Mr. Zirin discusses four libel cases, two of which involved actions by generals against the media. By coincidence, both cases were tried at the same time in the Southern District.

My favorite chapter discusses the campaign against Roy Cohn, who was counsel to Senator Joe McCarthy in the infamous Army-McCarthy hearings of the early 1950s. I knew Cohn had been prosecuted for federal crimes, but I did not know that during a brief period in the 1960s, he was indicted three times and acquitted three times. Mr. Zirin, an assistant U.S. attorney at the time, relates his office’s defeats and Cohn’s triumphs with disarming fairness, crediting Cohn for effective but devious legal stratagems.

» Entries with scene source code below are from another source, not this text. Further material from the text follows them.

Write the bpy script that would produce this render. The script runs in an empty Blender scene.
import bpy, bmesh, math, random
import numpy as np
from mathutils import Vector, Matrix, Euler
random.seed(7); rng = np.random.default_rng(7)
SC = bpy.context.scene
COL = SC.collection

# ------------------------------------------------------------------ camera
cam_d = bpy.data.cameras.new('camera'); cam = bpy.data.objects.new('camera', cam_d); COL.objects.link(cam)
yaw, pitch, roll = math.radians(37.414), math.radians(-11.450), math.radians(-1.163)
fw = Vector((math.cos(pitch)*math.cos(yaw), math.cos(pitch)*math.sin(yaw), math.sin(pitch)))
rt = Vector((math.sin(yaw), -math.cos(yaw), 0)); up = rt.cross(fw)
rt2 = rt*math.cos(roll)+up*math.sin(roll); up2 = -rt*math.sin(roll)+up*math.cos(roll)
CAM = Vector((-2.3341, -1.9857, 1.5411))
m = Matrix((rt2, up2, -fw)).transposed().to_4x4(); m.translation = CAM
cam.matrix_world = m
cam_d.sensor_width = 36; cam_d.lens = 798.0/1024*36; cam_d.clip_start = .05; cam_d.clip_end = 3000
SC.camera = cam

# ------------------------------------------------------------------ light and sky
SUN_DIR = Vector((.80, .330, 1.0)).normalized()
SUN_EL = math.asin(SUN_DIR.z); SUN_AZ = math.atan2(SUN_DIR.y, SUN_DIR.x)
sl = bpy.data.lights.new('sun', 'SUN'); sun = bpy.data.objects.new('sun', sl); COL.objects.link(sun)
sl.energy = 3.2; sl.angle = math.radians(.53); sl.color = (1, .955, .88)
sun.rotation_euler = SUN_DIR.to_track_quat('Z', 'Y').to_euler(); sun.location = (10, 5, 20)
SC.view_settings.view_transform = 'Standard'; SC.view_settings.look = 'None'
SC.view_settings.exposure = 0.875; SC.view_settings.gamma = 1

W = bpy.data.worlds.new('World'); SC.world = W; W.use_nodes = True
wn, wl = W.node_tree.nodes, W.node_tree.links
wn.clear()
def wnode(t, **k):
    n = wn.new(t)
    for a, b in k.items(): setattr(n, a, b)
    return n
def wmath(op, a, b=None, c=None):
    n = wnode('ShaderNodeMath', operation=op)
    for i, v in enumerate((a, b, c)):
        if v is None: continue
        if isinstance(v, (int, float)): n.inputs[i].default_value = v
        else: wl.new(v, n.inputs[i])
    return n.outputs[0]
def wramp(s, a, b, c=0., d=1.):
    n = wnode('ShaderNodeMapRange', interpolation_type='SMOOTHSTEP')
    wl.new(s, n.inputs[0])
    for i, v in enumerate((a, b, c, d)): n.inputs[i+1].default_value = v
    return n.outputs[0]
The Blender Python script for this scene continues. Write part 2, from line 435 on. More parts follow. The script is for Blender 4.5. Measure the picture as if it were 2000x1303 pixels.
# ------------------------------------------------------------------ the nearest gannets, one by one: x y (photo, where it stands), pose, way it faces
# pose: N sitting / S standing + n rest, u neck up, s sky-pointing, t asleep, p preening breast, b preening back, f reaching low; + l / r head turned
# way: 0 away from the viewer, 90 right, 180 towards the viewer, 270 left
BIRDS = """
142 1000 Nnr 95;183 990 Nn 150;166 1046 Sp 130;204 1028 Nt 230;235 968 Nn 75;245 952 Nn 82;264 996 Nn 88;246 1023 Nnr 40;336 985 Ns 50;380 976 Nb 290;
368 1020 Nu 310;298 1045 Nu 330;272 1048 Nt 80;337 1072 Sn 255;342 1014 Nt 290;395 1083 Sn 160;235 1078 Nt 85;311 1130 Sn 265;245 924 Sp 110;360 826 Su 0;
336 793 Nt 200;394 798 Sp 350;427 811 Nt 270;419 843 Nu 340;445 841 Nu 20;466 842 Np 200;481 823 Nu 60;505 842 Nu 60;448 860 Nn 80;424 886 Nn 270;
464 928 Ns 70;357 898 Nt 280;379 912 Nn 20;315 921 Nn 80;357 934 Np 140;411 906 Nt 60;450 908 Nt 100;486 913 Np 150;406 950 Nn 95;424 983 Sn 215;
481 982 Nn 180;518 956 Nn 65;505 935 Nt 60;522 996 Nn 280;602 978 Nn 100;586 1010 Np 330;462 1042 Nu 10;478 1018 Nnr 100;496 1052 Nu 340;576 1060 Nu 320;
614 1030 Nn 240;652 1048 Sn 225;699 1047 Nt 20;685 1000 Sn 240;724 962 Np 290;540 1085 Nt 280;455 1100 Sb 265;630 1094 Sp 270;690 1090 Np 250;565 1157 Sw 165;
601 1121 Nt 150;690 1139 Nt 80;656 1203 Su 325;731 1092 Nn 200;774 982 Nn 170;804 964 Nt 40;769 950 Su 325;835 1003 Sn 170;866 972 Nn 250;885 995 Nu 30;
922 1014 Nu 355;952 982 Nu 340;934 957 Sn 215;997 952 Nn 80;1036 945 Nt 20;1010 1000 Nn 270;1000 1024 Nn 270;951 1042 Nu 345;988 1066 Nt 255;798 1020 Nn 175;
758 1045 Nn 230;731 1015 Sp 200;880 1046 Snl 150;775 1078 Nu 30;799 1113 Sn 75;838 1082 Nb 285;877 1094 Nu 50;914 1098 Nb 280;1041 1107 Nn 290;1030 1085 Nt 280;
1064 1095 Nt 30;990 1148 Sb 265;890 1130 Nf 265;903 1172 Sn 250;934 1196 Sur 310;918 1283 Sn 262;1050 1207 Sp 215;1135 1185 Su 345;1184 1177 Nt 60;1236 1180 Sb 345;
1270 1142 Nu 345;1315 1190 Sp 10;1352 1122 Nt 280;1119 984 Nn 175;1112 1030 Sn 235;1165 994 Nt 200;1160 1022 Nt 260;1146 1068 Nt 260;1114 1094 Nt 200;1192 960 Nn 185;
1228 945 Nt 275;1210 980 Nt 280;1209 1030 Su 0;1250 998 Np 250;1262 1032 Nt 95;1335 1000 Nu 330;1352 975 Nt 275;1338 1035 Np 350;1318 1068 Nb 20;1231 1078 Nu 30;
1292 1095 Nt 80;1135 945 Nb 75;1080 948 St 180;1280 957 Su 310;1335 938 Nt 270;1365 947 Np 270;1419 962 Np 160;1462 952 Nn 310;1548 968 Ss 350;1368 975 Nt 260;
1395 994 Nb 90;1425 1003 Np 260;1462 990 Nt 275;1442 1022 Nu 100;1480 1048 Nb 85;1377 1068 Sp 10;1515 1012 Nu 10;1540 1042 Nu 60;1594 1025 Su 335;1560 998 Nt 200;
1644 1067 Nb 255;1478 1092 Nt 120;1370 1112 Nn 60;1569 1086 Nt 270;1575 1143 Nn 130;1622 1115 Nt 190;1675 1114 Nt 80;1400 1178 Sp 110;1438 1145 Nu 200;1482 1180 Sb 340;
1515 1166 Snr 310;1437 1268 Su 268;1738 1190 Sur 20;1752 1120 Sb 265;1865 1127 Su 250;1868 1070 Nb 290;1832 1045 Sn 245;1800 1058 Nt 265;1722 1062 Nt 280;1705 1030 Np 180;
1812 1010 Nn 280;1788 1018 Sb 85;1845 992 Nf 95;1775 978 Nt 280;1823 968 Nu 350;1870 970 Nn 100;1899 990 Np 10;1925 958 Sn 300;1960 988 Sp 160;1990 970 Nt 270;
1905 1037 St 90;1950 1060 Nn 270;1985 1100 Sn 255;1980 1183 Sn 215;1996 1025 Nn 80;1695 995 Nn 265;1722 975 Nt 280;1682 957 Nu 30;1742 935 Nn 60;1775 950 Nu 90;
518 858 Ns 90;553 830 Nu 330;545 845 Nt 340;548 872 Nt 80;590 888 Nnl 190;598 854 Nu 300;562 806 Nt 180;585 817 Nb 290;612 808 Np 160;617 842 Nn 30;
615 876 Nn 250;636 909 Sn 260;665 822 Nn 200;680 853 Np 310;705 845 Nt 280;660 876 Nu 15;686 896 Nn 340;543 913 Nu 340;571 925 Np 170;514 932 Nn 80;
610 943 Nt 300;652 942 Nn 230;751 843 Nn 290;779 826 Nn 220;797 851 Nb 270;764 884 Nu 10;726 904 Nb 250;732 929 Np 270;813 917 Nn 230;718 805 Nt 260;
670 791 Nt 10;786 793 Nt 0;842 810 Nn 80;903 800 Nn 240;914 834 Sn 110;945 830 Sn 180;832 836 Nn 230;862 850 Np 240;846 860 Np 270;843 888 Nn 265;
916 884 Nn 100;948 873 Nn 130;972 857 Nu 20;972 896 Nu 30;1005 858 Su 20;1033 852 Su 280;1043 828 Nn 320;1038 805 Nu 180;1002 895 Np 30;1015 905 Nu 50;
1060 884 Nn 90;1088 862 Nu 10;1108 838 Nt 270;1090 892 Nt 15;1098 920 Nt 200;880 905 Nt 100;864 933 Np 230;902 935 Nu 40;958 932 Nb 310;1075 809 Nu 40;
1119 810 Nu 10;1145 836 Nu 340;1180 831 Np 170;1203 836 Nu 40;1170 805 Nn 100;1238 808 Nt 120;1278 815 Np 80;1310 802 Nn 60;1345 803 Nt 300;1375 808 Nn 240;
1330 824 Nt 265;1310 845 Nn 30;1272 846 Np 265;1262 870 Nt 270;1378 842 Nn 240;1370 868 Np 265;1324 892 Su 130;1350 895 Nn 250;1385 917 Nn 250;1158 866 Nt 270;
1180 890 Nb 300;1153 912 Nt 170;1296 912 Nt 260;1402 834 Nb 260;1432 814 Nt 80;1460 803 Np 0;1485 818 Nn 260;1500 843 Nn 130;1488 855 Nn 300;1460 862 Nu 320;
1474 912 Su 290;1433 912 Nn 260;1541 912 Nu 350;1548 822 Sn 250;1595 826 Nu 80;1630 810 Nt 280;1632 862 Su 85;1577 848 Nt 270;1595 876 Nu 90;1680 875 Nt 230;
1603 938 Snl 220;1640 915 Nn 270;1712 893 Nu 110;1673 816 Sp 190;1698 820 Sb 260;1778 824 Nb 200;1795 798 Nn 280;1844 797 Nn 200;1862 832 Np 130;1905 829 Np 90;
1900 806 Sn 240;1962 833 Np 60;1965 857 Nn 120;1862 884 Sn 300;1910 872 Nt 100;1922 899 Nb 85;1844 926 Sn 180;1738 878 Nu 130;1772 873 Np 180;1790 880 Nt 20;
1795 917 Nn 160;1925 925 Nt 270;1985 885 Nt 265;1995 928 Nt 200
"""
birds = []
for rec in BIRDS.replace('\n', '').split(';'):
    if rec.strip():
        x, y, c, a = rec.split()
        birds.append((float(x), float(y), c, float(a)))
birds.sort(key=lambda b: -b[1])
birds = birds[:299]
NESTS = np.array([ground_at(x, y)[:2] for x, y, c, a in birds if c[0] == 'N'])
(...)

Other cases covered include prosecutions against corrupt public officials, the Mafia, accountants, and terrorists.

Although the author purports to pay homage to his eponymous hero, the court, what emerges is his own passion for the law. The book is a love story; Mr. Zirin’s love of the law.

I was a trial lawyer for 43 years during most of the time covered in this book. I referred to the “Mother Court” as the Southern District. I heard the court’s other name for the first time when I picked up this book. Although we called the court by different names, all of the judges and most of the lawyers referred to by Mr. Zirin, I also knew. He got them right.

I have been retired for almost 15 years. For most of those years, I have not thought about the Southern District. Mr. Zirin escorted me back through time, for which I thank him. I enjoyed his book. So will lawyers and laymen, especially those who lived through the turbulent times of the latter half of the 20th century.

James D. Zirin has a house in East Hampton. He is the host of the cable TV show “Conversations in the Digital Age.” This is his first book.

Sidney B. Silverman, a resident of Amagansett, has written his own memoirs and four novels. The most recent, “The Wall, the Mount, and the Mystery of the Red Heifer,” will soon be published.